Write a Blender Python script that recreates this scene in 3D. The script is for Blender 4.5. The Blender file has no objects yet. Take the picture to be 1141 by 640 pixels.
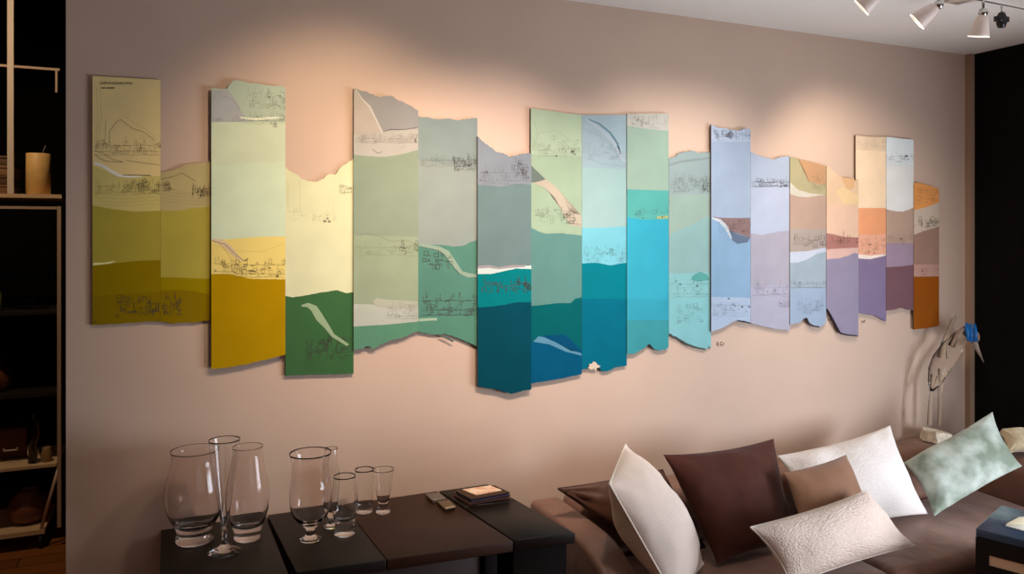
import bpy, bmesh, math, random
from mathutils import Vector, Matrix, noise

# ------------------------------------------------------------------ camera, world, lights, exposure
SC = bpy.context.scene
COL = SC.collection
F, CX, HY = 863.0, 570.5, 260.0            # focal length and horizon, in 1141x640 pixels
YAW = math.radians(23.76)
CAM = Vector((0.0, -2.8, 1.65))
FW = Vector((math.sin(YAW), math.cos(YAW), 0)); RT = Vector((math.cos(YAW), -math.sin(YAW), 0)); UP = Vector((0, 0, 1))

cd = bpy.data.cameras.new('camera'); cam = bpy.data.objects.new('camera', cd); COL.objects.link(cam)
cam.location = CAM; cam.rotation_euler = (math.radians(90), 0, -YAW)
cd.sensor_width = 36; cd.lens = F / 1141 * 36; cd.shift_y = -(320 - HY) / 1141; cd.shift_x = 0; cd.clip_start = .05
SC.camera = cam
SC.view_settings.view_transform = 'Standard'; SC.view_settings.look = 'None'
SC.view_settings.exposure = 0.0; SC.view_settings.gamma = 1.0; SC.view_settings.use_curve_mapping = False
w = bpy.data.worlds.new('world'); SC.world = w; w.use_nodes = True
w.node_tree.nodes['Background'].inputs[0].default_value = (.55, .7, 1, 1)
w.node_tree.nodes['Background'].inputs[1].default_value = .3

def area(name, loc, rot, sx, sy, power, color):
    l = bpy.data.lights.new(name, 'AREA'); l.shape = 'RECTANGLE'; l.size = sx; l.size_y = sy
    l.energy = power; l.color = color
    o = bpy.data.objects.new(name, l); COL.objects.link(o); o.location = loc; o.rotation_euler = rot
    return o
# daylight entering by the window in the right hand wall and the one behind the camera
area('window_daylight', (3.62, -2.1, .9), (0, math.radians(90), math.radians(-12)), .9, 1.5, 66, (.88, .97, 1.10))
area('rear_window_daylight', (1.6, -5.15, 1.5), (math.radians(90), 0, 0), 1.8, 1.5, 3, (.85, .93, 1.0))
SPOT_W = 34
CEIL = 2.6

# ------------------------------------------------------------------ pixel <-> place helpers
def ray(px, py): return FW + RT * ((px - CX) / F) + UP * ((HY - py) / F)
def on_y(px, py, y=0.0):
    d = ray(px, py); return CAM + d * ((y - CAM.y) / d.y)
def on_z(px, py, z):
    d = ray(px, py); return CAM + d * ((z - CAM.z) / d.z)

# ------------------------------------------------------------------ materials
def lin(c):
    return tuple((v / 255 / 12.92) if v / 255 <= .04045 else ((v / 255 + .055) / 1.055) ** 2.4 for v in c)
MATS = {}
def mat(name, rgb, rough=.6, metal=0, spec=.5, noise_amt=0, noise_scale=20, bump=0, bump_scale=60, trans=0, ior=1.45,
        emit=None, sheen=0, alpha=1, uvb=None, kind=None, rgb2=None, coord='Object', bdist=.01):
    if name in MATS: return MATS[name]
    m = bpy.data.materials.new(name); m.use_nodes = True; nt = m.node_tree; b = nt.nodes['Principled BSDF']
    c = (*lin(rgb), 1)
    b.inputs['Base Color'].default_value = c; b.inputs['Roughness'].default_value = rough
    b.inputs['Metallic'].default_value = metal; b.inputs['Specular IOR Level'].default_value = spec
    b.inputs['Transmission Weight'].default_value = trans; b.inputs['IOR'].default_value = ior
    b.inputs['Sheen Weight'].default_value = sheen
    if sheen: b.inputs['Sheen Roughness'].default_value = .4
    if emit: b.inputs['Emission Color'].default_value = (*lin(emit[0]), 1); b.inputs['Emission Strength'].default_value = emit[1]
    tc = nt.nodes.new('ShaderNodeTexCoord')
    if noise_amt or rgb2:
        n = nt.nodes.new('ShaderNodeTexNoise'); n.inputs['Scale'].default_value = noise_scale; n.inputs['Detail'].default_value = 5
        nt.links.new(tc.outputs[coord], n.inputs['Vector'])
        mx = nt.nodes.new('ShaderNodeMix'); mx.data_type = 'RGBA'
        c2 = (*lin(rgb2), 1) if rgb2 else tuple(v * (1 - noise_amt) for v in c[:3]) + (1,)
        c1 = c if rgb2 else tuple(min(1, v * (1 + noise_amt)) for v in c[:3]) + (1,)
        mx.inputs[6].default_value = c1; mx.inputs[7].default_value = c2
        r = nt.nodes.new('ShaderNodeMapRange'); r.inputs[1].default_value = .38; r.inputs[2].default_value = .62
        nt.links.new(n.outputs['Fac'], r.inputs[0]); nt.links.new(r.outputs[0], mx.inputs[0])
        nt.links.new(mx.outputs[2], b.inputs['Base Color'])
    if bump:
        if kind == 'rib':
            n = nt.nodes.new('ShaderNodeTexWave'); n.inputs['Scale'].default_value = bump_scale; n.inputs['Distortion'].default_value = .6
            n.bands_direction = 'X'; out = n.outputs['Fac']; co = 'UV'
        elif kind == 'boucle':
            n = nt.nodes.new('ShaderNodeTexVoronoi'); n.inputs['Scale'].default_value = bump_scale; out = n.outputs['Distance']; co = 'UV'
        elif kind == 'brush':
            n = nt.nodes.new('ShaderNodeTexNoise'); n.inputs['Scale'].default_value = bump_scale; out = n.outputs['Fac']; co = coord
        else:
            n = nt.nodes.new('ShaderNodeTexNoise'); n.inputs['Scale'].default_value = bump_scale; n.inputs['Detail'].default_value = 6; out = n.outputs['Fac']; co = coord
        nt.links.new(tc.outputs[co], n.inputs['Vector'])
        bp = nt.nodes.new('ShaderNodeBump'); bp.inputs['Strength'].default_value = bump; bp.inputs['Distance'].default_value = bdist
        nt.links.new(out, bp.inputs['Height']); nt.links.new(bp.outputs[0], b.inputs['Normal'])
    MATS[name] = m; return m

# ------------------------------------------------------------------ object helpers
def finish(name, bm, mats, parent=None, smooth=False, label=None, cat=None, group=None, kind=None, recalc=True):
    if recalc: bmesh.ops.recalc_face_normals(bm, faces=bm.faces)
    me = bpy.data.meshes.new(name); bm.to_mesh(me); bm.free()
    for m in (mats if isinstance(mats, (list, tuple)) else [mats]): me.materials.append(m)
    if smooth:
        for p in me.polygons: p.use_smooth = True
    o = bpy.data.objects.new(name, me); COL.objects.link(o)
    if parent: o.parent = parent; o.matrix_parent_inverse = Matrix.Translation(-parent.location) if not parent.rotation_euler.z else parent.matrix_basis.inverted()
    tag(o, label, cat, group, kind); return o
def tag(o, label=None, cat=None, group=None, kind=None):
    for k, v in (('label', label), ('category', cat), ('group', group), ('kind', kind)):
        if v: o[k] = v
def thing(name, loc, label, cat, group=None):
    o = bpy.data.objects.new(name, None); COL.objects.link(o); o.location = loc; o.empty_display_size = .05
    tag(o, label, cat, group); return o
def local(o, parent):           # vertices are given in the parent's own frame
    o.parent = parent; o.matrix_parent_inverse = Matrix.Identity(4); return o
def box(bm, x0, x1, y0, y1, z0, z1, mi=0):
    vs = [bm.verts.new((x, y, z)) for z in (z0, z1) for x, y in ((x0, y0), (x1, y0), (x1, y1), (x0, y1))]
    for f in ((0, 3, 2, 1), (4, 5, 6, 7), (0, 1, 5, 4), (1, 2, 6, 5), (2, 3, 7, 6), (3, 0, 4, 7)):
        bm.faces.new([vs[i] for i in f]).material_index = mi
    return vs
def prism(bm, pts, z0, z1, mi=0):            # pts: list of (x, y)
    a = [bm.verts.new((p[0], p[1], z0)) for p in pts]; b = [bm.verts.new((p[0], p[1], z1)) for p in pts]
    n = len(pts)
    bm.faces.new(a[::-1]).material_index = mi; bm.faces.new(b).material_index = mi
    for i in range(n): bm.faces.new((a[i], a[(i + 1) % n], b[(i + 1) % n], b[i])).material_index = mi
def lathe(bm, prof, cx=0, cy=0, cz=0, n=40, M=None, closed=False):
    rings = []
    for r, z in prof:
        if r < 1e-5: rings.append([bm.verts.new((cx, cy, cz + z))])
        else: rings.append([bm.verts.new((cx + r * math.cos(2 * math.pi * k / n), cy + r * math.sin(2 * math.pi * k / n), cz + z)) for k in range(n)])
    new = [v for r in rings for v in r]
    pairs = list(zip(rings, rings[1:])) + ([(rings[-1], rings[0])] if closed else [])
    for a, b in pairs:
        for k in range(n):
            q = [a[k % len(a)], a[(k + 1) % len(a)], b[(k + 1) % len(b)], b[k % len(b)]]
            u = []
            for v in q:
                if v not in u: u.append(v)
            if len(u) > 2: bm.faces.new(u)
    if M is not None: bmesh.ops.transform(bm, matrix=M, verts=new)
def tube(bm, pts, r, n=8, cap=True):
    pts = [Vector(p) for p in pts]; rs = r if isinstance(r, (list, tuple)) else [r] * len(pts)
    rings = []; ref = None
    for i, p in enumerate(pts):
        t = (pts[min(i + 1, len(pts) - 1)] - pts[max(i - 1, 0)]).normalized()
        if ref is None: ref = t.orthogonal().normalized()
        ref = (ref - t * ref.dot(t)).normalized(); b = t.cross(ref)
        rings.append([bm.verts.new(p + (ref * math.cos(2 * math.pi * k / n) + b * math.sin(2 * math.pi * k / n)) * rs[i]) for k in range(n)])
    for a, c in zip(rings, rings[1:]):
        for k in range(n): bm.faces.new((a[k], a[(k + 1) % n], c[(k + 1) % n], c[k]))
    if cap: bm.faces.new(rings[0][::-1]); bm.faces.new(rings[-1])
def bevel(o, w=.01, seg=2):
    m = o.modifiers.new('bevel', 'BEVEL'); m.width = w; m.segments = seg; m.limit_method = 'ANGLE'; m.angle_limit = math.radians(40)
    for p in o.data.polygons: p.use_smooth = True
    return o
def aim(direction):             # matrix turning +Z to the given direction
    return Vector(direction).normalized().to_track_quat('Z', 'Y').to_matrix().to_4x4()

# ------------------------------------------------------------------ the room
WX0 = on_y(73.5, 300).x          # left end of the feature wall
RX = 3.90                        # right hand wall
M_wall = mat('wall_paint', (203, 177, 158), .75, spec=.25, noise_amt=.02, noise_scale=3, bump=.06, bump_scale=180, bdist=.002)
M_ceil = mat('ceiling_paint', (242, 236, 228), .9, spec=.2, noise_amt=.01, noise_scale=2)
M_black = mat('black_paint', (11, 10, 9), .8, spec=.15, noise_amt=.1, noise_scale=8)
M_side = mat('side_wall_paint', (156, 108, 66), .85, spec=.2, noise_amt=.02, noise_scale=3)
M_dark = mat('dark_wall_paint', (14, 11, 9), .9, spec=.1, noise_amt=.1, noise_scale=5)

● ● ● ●

▸ WORK TO COMPLETE:
Retype only the lines running from the line with "spec=.2, noise_amt=.02, noise_scale=3)" to the end of the listing, including both of those lines.

▸ TASK SOLUTION:
M_side = mat('side_wall_paint', (156, 108, 66), .85, spec=.2, noise_amt=.02, noise_scale=3)
M_dark = mat('dark_wall_paint', (14, 11, 9), .9, spec=.1, noise_amt=.1, noise_scale=5)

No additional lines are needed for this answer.